> Work required
Identify each line holding the string "Continue" and copy it.
-- Start of Material to process --
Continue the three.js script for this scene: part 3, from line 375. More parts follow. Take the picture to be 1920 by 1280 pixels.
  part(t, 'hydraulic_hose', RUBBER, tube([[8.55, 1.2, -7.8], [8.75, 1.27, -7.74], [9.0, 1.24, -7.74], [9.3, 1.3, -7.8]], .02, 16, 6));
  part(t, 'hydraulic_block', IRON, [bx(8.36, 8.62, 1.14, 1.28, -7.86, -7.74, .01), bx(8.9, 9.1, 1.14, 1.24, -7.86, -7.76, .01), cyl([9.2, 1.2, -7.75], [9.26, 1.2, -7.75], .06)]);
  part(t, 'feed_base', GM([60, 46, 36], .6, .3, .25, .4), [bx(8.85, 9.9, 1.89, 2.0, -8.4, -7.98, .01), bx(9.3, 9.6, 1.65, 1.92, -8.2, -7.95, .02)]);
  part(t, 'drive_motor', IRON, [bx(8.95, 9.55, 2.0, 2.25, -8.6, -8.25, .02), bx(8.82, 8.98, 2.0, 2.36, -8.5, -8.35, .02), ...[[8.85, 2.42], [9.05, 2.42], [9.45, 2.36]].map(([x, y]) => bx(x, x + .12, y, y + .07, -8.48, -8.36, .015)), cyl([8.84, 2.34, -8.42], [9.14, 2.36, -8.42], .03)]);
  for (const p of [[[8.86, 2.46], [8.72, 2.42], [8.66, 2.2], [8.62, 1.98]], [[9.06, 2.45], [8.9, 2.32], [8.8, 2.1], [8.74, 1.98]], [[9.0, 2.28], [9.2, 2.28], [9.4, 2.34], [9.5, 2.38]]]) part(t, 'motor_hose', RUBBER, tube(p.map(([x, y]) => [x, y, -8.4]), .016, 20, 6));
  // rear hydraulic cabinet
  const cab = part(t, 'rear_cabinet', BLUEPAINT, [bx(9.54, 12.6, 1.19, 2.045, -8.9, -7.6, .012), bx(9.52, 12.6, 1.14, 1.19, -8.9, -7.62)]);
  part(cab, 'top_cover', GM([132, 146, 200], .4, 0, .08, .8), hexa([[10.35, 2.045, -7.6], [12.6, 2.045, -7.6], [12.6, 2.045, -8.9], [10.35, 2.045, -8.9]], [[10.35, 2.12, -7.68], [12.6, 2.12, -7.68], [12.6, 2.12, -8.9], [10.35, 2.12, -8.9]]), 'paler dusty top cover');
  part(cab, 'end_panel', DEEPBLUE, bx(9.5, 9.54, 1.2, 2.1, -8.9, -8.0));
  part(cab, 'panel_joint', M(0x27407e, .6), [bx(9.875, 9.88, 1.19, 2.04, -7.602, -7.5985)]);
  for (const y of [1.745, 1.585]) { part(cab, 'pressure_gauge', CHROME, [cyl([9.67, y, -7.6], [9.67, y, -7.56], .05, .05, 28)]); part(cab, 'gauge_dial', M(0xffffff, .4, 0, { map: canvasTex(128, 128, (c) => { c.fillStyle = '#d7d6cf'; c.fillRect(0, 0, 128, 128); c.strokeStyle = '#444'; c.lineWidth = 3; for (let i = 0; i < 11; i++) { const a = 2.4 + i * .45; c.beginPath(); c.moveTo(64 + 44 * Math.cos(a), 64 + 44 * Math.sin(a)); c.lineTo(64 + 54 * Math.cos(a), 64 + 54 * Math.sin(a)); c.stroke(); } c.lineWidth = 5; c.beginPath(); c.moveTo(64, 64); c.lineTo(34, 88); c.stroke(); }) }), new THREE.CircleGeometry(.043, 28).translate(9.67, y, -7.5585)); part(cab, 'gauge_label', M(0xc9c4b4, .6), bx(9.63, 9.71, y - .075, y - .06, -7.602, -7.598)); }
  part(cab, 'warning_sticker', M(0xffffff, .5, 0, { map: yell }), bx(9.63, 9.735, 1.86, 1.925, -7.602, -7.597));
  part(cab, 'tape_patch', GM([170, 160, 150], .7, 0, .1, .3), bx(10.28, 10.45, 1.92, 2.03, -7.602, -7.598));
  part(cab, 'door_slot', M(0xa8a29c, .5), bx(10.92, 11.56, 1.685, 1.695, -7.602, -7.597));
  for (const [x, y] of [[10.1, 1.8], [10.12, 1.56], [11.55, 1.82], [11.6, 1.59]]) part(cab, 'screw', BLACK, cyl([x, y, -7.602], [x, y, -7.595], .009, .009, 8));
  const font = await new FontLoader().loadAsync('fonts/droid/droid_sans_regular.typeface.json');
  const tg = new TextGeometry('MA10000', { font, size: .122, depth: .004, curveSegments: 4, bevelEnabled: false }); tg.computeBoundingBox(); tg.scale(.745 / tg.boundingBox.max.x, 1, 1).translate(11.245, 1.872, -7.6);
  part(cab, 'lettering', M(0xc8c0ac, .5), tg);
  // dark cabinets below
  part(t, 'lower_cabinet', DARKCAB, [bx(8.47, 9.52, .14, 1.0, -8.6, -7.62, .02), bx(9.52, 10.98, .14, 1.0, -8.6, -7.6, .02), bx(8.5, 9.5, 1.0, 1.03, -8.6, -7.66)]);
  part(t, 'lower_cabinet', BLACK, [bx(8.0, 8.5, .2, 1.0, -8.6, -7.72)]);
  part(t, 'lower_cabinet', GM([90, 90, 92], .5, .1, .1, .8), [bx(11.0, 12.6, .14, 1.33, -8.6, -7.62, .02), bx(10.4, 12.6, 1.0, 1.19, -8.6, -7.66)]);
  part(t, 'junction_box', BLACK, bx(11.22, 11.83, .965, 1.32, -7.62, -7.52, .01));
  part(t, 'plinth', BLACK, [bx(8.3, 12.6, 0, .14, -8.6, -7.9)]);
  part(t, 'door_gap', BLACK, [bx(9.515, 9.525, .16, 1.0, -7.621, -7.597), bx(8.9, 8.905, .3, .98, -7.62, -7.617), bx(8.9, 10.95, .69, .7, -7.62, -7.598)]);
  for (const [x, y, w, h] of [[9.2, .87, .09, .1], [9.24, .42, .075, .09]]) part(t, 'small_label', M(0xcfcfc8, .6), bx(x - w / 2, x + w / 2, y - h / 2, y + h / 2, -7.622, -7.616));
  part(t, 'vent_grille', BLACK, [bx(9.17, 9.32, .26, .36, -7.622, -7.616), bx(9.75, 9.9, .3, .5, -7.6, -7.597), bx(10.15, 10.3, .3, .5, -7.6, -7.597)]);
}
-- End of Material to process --
-- Start of Material to process --
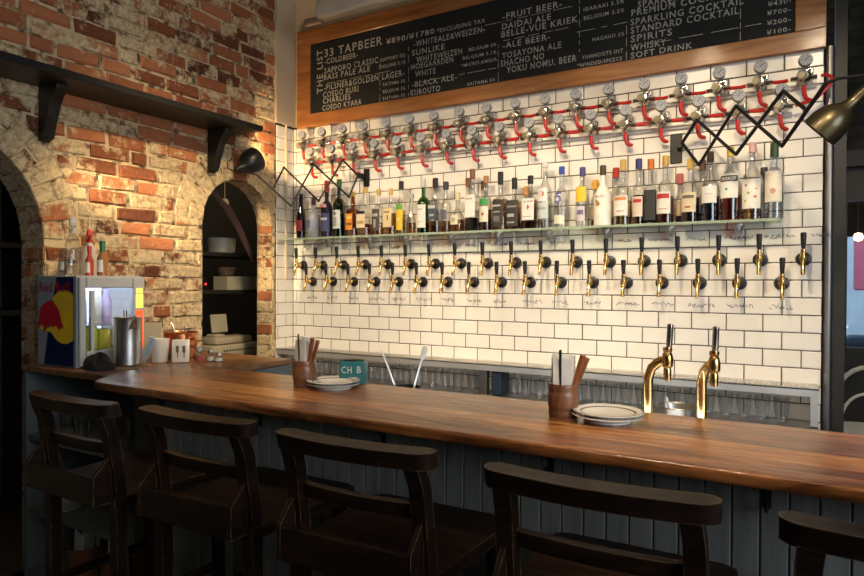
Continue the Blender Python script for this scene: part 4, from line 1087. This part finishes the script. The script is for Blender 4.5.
-- End of Material to process --
> Response
Continue the three.js script for this scene: part 3, from line 375. More parts follow. Take the picture to be 1920 by 1280 pixels.
Continue the Blender Python script for this scene: part 4, from line 1087. This part finishes the script. The script is for Blender 4.5.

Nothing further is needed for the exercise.